Brief: Restate the opening lines of the material below word for word, stopping after the line that contains "dark fish whose".

◆ ◆ ◆ ◆ ◆

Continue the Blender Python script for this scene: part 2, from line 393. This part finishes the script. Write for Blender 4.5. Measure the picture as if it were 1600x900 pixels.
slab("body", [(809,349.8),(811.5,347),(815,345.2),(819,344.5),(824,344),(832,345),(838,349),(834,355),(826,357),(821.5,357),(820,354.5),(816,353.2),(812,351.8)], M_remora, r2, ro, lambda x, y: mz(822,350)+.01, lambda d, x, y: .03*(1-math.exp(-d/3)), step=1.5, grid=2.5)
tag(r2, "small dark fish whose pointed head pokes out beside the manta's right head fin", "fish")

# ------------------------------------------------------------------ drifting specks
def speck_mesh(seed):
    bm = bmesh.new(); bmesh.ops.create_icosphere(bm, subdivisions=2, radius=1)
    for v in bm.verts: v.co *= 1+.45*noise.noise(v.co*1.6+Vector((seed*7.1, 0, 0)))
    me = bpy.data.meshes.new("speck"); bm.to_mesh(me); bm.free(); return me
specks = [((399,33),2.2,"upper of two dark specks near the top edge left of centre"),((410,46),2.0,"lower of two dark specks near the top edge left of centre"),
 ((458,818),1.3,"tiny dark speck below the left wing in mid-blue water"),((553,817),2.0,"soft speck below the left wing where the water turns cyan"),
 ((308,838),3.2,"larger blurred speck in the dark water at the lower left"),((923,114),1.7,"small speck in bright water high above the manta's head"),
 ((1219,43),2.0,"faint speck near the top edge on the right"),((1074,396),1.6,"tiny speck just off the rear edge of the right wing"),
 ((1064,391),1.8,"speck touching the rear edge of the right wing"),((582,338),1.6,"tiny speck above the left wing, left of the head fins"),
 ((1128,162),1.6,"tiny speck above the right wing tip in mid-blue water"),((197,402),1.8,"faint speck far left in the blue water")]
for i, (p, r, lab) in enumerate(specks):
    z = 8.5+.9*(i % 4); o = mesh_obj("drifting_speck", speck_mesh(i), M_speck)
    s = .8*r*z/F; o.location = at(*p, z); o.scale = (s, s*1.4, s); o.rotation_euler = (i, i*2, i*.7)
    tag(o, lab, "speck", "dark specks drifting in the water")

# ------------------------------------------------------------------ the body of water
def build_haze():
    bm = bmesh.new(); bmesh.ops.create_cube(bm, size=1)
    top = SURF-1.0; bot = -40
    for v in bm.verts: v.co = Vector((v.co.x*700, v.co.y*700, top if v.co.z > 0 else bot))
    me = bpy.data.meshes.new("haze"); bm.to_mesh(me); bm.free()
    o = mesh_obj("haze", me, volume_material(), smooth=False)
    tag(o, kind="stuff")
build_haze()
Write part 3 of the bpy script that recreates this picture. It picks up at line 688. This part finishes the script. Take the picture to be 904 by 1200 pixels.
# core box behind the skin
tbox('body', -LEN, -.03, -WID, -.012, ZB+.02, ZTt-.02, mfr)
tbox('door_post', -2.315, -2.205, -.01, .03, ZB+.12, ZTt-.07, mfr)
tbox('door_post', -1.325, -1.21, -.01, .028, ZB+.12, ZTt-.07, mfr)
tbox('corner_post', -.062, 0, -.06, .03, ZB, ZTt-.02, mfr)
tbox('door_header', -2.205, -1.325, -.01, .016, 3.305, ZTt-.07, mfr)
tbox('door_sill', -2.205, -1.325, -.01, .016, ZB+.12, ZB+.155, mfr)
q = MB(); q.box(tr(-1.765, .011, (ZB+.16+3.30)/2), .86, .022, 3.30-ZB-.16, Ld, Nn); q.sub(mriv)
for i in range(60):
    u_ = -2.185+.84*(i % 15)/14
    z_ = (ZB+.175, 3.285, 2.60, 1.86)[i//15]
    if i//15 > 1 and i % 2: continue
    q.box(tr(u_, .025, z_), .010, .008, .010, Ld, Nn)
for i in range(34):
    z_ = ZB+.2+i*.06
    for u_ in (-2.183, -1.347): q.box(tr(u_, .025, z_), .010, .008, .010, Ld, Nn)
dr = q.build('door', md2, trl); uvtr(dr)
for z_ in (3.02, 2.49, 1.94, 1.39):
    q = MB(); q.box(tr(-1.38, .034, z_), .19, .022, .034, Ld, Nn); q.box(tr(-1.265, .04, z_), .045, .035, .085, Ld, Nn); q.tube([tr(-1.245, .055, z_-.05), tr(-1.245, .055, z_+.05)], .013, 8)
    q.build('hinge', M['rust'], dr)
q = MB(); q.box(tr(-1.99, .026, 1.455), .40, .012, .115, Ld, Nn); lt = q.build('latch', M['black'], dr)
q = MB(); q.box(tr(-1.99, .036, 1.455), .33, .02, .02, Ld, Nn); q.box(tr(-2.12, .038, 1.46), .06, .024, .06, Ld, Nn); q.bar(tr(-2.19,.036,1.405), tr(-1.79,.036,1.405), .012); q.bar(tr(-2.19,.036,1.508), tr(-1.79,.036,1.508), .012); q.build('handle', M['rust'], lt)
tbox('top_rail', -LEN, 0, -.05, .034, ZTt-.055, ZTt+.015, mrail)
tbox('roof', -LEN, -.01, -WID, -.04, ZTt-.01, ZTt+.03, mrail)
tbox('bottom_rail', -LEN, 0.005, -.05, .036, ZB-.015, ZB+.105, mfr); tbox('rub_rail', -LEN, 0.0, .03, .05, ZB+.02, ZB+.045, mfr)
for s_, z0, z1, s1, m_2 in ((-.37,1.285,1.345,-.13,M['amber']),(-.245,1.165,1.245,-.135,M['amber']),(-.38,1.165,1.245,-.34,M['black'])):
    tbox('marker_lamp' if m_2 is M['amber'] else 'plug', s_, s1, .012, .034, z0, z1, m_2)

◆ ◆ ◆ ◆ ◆

Complete answer:
Continue the Blender Python script for this scene: part 2, from line 393. This part finishes the script. Write for Blender 4.5. Measure the picture as if it were 1600x900 pixels.
slab("body", [(809,349.8),(811.5,347),(815,345.2),(819,344.5),(824,344),(832,345),(838,349),(834,355),(826,357),(821.5,357),(820,354.5),(816,353.2),(812,351.8)], M_remora, r2, ro, lambda x, y: mz(822,350)+.01, lambda d, x, y: .03*(1-math.exp(-d/3)), step=1.5, grid=2.5)
tag(r2, "small dark fish whose pointed head pokes out beside the manta's right head fin", "fish")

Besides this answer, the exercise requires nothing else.